There's another angle I'm more sympathetic of, where stories like this are shit thrown against the wall to pressure corporations to act more in line with their goals. The Left has done a fantastic job of this ("A Google vision classifier identified black people as monkeys, and that's because Google wants us to throw black people into zoos!"). If so, I can't complain too much: Google should be more sensitive to the Right, so have at it. But it should be recognized as what it is: shit being flung, not an actual useful model of reality.
Certainly. I was under the impression a low/mid level true believer going rogue could change the data, maybe with another couple of people turning a blind eye, which is why I put the likelihood of it being true at say 10%, but I haven't worked somewhere like google and I'd be interested if you think that's wrong.
It's possible, though very unlikely. No one would have the permissions to change the prod geo data unilaterally. However, members of the team that owns that part of the system (so, probably a dozen people) can assume privileges that would give them that power. Part of that process to assume privilege is getting permission from another member of the team; you'd need a collaborator, or (more likely) lie about the reason you need the privilege. Also, critically, that escalation of privileges and the actions you take are all logged and auditable; if shit hits the fan with a PR disaster, there will be a very clear trail leading to you, and that would lead to an immediate firing.

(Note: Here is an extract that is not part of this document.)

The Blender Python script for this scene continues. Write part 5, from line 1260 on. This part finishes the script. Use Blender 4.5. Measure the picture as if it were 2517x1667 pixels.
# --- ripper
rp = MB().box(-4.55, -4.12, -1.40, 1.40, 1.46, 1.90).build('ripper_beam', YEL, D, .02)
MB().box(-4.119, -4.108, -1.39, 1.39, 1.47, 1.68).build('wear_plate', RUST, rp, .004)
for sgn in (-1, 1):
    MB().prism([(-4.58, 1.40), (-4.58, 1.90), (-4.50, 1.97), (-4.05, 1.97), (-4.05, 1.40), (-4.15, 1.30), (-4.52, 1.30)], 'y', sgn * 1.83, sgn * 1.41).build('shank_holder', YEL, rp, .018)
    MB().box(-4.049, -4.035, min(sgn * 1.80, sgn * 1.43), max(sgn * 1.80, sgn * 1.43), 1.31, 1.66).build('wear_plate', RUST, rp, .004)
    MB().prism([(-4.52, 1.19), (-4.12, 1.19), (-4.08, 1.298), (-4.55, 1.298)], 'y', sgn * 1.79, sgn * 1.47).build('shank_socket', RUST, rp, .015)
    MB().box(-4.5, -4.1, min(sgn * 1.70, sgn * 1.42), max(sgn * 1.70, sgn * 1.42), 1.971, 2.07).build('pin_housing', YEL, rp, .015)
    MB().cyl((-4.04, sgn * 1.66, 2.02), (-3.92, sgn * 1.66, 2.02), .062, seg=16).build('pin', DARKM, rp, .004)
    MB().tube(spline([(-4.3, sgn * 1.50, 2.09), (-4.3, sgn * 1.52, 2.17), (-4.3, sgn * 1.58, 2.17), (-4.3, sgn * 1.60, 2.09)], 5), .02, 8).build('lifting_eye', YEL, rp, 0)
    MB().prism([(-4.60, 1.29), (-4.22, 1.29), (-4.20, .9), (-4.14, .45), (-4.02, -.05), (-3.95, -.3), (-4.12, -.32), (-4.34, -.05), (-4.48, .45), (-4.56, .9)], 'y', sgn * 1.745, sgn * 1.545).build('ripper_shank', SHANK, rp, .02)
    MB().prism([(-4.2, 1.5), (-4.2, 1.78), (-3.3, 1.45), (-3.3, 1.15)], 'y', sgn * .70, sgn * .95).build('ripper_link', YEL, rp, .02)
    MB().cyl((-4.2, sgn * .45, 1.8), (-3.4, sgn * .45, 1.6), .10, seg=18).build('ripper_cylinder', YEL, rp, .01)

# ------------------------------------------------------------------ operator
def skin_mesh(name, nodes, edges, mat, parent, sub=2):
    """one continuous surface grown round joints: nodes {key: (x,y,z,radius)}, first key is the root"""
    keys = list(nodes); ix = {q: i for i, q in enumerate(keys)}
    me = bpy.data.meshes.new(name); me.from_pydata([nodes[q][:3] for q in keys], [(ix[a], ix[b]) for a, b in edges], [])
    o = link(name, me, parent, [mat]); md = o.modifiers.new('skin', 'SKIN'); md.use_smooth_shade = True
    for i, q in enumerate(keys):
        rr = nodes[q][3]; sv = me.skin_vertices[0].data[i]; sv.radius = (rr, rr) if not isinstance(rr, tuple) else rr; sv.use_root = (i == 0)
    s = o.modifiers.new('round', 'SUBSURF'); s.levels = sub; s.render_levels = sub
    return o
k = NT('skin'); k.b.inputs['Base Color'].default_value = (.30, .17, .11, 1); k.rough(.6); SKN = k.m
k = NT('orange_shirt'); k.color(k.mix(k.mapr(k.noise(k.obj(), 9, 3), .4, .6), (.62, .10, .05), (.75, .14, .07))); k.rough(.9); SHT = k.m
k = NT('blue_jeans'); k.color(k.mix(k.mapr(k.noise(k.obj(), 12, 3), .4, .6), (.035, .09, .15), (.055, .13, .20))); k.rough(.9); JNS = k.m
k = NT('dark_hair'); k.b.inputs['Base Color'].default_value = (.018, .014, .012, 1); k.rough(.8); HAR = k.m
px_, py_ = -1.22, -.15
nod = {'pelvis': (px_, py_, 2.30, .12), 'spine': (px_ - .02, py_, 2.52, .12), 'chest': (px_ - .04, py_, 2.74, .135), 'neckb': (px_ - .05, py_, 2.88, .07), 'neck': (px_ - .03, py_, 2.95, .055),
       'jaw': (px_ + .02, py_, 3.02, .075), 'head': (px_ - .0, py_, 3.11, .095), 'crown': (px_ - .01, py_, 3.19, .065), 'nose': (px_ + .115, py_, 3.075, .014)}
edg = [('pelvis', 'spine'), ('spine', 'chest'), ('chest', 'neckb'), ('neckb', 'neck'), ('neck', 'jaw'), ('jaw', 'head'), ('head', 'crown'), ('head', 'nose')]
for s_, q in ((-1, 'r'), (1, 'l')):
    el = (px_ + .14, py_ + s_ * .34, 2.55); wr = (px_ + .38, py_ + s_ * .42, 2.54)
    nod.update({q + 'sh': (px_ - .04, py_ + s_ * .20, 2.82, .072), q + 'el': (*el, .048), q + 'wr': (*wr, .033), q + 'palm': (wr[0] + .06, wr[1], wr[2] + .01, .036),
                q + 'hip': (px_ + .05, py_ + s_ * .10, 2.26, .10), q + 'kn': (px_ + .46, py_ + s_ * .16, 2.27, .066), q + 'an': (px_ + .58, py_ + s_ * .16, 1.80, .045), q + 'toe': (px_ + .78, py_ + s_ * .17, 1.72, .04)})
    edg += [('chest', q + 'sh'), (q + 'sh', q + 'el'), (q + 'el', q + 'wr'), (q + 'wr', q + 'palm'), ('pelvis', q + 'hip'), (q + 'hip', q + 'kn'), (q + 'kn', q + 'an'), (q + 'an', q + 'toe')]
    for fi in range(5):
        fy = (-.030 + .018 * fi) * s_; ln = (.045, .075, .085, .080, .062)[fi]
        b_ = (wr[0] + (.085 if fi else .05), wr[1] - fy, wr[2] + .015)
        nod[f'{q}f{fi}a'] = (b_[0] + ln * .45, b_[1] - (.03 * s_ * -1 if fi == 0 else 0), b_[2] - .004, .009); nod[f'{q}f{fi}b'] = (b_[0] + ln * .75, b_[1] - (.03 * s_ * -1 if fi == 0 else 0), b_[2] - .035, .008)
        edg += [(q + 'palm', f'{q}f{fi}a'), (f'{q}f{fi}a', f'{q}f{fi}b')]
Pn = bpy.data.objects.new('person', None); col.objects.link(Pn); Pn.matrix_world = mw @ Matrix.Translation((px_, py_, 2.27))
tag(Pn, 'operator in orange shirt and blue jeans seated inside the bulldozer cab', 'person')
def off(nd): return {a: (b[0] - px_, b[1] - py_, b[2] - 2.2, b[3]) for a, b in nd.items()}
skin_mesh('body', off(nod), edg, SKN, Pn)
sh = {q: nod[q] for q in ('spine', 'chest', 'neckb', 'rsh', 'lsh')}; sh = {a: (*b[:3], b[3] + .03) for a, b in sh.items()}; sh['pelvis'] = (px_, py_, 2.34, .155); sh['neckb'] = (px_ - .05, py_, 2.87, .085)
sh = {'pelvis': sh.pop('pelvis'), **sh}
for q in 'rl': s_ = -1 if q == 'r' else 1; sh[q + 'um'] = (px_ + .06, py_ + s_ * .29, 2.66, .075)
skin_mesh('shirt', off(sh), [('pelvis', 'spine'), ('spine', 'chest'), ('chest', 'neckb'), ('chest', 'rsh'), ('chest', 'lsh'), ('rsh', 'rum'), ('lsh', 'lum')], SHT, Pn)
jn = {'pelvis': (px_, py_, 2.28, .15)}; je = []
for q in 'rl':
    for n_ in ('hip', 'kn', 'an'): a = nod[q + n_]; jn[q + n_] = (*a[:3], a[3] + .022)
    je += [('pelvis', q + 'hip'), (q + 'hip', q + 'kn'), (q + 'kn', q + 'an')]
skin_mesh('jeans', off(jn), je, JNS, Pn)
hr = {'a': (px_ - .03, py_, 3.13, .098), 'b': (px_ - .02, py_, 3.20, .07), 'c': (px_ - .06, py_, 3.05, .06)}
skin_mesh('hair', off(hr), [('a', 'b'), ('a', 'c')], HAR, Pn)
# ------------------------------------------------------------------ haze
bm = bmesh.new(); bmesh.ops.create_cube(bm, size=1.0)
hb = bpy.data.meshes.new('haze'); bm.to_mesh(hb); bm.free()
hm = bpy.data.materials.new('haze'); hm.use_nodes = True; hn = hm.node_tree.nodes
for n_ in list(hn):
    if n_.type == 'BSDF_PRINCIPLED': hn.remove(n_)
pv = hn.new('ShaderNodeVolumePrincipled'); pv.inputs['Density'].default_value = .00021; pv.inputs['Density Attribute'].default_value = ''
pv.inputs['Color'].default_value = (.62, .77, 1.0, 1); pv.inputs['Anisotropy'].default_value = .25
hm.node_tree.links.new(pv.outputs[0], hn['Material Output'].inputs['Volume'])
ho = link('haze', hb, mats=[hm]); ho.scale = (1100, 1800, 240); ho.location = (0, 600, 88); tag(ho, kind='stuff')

It is vanishingly unlikely that anyone would be so motivated to put their career on the line for an obviously ineffectual action (the number of voters who switched their vote from Pratt to Bass based on a mislabeled satellite view of the Palisades is exactly zero). And the population of potential rogue employees who could do that is genuinely very small: it'd have to be someone very stupid and very passionately interested in Bass's electoral prospects who happens to be on the small team who can even assume those privileges.
Makes sense, thank you for explaining.